Pratiquant le catamaran de sport depuis trente ans (F20, F28…), le Malouin d’origine s’est assuré avant de se lancer qu’il était capable de naviguer sur le support en étant équipier de Gilles Lamiré l’année dernière. Son objectif est de “performer sur la Route du Rhum 2022” sur ce bateau dont on connaîtra le chantier ce mois-ci (JPS, Multiplast ou Persico) et qui portera le nom d’une fondation en cours de création dans le domaine du recyclage de plastique. Ce Multi50 neuf coûtera 2,3 millions d’euros HT pour un budget de fonctionnement annuel, hors amortissement, de 400 000 euros HT. La direction technique du projet est assurée par Thierry Duprey du Vorsent, à qui Fabrice Cahierc compte “passer le flambeau” après la prochaine Route du Rhum.

D’autres projets sont également dans les cartons après 2019 : Aurélien Ducroz, qui rêve toujours de large depuis qu’il a couru en Mini, est “très attiré” ; Aymeric Chappellier, deuxième de la Route du Rhum en Class40 nous a confirmé qu’avant de se lancer sur un projet Vendée Globe 2024, il se verrait bien passer par la case Multi50 ; Arthur Le Vaillant, quatrième du même Rhum lui aussi en Class40, y travaille activement avec ses partenaires actuels : On fait tout pour lancer un projet fin 2020 avec un bateau neuf jusqu’à la Route du Rhum 2022. Pourquoi le Multi50 ? Parce que le multicoque me fait rêver depuis toujours.
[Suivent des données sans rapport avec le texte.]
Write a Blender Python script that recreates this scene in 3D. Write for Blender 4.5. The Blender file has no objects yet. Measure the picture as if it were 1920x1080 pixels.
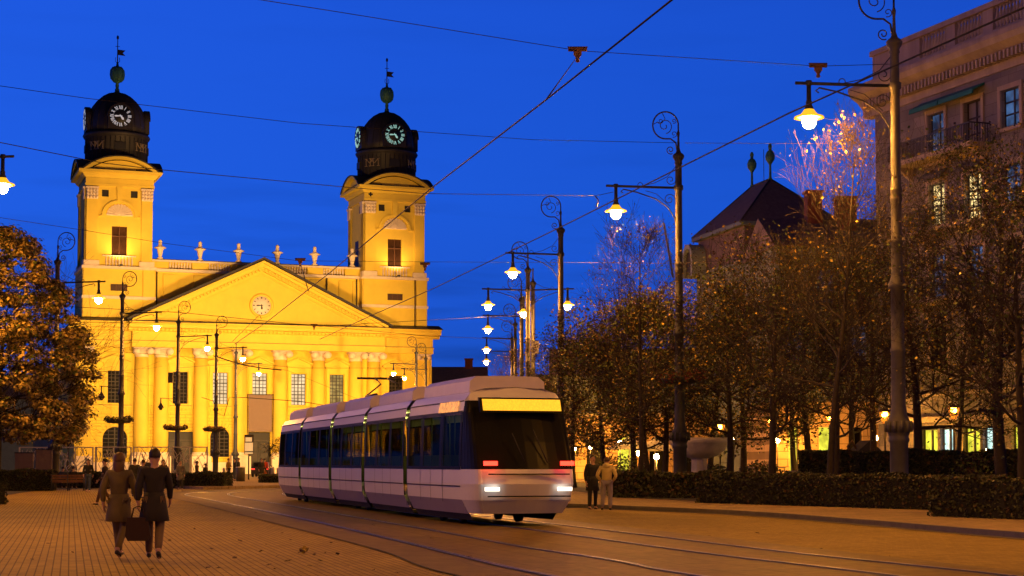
import bpy, bmesh, math, random
from mathutils import Vector, Matrix, Quaternion
R = math.radians
PI = math.pi
random.seed(11)
scn = bpy.context.scene
COL = scn.collection

# ------------------------------------------------------------------ camera
CAM_H = 1.5
F = 3200.0            # focal length in photo pixels (1920 wide)
CY = 700.0
TH = math.atan(168 / F)
cam_d = bpy.data.cameras.new('camera')
cam = bpy.data.objects.new('camera', cam_d)
COL.objects.link(cam)
scn.camera = cam
cam_d.sensor_width = 36
cam_d.lens = F / 1920 * 36
cam_d.shift_y = (CY - 540) / 1920
cam_d.clip_start = 0.2
cam_d.clip_end = 3000
cam.location = (0, 0, CAM_H)
cam.rotation_euler = (R(90) + TH, 0, 0)
scn.view_settings.view_transform = 'Standard'
scn.view_settings.look = 'None'
scn.view_settings.exposure = 0.0
scn.view_settings.gamma = 1
scn.render.resolution_x = 1024
scn.render.resolution_y = 576
try:
    scn.cycles.use_denoising = True
    scn.cycles.max_bounces = 5
    scn.cycles.diffuse_bounces = 2
    scn.cycles.glossy_bounces = 3
    scn.cycles.transmission_bounces = 4
    scn.cycles.transparent_max_bounces = 8
    scn.cycles.sample_clamp_indirect = 4
    scn.cycles.caustics_reflective = False
    scn.cycles.caustics_refractive = False
except Exception:
    pass

# ------------------------------------------------------------------ dusk sky
SKY_GAIN = 1.0
w = bpy.data.worlds.new('World')
scn.world = w
w.use_nodes = True
nt = w.node_tree
nt.nodes.clear()
def N(t, **k):
    n = nt.nodes.new(t)
    for a, b in k.items(): setattr(n, a, b)
    return n
out = N('ShaderNodeOutputWorld'); bg = N('ShaderNodeBackground')
tc = N('ShaderNodeTexCoord'); sx = N('ShaderNodeSeparateXYZ')
nt.links.new(tc.outputs['Generated'], sx.inputs[0])
ramp = N('ShaderNodeValToRGB')
els = ramp.color_ramp.elements
def lin(r, g, b):
    f = lambda c: (c / 255 / 12.92) if c / 255 <= 0.04045 else ((c / 255 + 0.055) / 1.055) ** 2.4
    return (f(r), f(g), f(b), 1)
stops = [(0.0, lin(15, 66, 165)), (0.035, lin(20, 75, 182)), (0.09, lin(23, 83, 205)), (0.15, lin(24, 86, 213)), (0.26, lin(24, 82, 211)),
         (0.34, lin(13, 44, 120)), (0.42, lin(6, 18, 58)), (1.0, lin(3, 6, 20))]
# unseen sky above the frame darkened to cut blue light on the ground
els[0].position = stops[0][0]; els[0].color = stops[0][1]
els[1].position = stops[-1][0]; els[1].color = stops[-1][1]
for p, c in stops[1:-1]:
    e = els.new(p); e.color = c
nt.links.new(sx.outputs['Z'], ramp.inputs[0])
# brighter to the left (where the sun went down), deeper to the right
mr = N('ShaderNodeMapRange'); mr.inputs[1].default_value = -1.0; mr.inputs[2].default_value = 0.32
mr.inputs[3].default_value = 1.5; mr.inputs[4].default_value = 0.86
nt.links.new(sx.outputs['X'], mr.inputs[0])
mapn = N('ShaderNodeMapping'); mapn.inputs['Scale'].default_value = (3.2, 3.2, 26)
nt.links.new(tc.outputs['Generated'], mapn.inputs[0])
cn = N('ShaderNodeTexNoise'); cn.inputs['Scale'].default_value = 2.6; cn.inputs['Detail'].default_value = 4
nt.links.new(mapn.outputs[0], cn.inputs[0])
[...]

J’ai grandi entouré des rois de l’Orma [son père Jean-Baptiste, un des meilleurs spécialistes du multicoque, a notamment navigué avec Loïck Peyron, NDLR], on retrouve dans cette classe l’esprit de l’Orma, avec un mélange de Grands Prix et de courses au large, sans entrer non plus dans les délires techniques de l’époque. Il y a aussi la volonté de la classe de s’ouvrir à d’autres terrains de jeu, la Méditerranée, les Etats-Unis”.

Effectivement, la classe travaille activement à l’élaboration d’un calendrier à partir de 2020, qui devrait proposer de nouvelles courses. “Le travail initié il y a quatre ans avec Erwan porte ses fruits, conclut Lalou Roucayrol. Avec huit bateaux à l’horizon 2020 et des projets bien avancés derrière, il n’est absolument pas illusoire d’avoir une dizaine de skippers sur la Route du Rhum 2022“.